>> Begin

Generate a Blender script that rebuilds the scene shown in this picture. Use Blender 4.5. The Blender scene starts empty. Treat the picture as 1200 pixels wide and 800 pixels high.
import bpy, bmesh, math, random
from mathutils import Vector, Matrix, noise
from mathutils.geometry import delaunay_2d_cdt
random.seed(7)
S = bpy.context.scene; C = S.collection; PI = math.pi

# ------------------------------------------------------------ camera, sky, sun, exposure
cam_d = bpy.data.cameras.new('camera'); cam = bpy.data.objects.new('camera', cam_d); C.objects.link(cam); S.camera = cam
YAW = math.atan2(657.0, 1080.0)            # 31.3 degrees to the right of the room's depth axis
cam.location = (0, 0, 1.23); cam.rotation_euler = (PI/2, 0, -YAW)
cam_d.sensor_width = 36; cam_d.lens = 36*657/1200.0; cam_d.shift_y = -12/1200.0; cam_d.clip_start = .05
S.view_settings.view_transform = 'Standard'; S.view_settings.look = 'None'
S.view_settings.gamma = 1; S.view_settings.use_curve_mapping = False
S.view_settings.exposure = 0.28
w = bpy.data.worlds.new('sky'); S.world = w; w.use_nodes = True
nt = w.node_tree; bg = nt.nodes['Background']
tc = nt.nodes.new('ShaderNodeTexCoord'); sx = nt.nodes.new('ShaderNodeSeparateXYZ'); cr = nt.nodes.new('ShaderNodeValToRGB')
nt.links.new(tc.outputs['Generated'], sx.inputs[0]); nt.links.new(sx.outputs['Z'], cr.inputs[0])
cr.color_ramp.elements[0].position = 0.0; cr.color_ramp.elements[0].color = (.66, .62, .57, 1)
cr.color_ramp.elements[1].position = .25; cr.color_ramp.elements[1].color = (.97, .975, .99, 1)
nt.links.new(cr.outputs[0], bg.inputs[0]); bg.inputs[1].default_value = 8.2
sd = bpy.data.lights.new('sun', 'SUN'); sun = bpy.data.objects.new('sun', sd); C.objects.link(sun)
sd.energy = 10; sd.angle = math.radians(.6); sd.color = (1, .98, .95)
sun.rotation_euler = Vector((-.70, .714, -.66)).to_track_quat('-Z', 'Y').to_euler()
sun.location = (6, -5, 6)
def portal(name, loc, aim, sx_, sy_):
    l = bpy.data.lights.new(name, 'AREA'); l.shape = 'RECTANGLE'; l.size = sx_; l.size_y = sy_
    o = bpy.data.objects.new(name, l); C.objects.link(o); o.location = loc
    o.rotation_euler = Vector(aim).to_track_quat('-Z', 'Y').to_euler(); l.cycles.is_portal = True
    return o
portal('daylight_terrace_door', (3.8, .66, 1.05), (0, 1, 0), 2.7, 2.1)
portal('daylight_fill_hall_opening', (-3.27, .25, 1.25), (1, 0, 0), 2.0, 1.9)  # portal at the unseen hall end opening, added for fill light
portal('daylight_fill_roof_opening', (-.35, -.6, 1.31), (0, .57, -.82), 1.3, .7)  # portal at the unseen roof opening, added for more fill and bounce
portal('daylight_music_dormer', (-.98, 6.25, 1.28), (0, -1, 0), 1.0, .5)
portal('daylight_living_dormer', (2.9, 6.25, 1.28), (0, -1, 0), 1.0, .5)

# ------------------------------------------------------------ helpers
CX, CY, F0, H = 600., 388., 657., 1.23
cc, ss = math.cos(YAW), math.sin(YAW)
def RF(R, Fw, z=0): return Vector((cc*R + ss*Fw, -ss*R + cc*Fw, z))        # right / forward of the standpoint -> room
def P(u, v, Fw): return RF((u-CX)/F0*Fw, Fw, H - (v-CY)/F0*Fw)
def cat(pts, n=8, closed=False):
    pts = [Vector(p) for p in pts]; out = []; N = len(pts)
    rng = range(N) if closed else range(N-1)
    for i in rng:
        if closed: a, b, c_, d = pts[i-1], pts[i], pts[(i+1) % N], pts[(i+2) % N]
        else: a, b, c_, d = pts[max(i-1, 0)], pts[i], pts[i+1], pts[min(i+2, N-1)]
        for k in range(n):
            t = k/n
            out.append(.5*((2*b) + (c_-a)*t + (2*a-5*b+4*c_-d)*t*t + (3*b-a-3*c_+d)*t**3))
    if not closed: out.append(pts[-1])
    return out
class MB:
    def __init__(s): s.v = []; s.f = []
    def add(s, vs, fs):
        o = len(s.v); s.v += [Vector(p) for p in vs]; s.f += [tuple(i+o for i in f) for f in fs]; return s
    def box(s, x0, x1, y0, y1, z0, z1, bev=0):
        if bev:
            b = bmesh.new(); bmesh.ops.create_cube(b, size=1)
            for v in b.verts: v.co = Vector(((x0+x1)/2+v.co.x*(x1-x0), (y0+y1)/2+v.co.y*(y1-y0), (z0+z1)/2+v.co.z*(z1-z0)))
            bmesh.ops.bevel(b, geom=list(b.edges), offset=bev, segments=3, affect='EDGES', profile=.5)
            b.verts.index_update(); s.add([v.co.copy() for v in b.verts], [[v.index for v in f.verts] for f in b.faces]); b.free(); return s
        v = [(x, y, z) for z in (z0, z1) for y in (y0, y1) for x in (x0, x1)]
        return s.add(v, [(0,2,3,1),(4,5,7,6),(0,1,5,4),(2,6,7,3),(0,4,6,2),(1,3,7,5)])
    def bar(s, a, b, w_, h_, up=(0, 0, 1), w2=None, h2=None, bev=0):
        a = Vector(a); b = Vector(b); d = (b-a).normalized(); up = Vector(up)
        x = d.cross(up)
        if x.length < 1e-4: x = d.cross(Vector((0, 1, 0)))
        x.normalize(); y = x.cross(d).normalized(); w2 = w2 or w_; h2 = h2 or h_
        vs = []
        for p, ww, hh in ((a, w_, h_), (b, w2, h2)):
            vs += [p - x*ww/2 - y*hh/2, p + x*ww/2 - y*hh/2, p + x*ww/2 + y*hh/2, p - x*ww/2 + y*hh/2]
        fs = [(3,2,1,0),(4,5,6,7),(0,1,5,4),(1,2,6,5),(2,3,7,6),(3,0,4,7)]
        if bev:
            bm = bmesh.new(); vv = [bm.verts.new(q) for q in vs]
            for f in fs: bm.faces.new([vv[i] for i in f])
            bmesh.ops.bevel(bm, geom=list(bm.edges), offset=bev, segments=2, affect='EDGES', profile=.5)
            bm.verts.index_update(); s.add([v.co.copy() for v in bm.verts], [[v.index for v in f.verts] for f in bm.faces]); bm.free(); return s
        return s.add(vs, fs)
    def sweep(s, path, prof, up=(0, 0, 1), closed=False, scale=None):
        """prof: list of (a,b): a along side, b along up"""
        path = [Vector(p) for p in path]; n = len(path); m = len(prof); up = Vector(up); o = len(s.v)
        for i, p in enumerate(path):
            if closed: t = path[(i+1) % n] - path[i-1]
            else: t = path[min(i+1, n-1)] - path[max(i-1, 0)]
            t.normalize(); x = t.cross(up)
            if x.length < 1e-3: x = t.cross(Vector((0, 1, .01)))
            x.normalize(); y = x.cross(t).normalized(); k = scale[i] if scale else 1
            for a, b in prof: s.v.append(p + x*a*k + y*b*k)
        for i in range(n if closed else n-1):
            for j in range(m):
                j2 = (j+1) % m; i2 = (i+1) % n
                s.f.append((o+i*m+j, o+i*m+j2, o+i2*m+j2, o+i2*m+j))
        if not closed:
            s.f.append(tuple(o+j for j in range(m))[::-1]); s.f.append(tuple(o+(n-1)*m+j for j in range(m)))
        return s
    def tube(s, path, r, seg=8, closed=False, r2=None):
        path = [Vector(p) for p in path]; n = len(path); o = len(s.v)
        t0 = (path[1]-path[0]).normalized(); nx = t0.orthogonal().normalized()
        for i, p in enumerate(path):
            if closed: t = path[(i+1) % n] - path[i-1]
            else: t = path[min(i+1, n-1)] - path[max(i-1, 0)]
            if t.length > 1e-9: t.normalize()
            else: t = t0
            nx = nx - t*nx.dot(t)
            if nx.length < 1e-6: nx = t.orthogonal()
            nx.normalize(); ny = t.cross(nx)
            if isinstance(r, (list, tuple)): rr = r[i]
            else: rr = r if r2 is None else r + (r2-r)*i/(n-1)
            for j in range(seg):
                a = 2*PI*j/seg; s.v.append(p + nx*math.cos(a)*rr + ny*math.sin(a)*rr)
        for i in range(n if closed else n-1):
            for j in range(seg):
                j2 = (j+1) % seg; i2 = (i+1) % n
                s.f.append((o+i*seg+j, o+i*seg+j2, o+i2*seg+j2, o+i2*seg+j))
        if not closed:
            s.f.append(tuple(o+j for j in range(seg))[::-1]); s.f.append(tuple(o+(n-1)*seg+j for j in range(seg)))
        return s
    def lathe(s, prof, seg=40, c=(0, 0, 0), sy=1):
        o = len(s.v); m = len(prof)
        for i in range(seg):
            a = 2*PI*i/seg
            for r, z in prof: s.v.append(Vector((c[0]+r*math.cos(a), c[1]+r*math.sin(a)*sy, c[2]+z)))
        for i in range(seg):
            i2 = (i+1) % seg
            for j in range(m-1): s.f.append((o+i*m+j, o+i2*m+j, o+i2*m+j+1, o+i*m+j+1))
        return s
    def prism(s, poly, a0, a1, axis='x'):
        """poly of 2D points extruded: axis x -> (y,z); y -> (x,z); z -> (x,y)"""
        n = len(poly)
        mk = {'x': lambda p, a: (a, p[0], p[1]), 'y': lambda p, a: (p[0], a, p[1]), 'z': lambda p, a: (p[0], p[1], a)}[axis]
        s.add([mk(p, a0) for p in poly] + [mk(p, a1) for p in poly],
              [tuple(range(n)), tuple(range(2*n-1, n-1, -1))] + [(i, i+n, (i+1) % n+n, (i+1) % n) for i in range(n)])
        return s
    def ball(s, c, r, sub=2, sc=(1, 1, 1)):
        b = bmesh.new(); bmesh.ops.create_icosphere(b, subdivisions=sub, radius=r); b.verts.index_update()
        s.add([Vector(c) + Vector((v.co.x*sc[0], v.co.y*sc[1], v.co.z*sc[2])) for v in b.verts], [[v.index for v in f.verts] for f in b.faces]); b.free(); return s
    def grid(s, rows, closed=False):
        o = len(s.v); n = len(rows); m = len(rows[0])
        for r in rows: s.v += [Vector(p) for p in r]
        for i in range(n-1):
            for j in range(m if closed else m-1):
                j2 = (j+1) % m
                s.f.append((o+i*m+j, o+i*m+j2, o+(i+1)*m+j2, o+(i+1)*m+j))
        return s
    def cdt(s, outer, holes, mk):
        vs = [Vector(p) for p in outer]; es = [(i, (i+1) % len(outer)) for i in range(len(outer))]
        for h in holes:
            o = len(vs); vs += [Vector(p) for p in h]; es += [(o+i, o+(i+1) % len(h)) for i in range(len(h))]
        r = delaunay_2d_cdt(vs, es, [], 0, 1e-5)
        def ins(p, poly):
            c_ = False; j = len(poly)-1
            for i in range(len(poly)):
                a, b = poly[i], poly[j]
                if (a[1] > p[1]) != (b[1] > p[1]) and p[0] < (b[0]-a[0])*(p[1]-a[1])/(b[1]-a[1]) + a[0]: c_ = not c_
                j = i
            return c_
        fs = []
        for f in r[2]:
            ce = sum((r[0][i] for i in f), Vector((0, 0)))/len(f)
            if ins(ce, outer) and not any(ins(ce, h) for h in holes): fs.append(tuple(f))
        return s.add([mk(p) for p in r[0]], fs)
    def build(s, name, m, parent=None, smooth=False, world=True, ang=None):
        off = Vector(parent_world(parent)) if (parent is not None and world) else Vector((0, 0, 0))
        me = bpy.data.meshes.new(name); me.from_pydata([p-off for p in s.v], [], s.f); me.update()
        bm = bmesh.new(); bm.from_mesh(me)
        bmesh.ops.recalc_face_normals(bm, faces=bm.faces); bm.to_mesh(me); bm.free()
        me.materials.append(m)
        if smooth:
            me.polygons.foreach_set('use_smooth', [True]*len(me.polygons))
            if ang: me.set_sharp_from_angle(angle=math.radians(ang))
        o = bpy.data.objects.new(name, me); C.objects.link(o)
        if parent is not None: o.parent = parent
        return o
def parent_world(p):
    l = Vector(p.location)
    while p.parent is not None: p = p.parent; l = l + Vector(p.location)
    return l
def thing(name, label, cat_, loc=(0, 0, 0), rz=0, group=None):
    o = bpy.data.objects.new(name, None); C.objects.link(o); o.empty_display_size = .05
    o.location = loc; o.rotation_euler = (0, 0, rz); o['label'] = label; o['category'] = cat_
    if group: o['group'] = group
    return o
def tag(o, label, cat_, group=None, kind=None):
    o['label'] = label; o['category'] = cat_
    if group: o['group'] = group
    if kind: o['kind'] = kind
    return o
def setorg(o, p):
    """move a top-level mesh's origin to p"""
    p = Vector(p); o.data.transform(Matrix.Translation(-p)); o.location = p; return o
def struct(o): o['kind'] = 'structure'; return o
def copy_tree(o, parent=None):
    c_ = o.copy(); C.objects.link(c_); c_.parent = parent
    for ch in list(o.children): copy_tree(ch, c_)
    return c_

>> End

▶ What to produce:
Lines that include the word "scene" are to be extracted from the data above.

▶ Complete response:
Generate a Blender script that rebuilds the scene shown in this picture. Use Blender 4.5. The Blender scene starts empty. Treat the picture as 1200 pixels wide and 800 pixels high.
S = bpy.context.scene; C = S.collection; PI = math.pi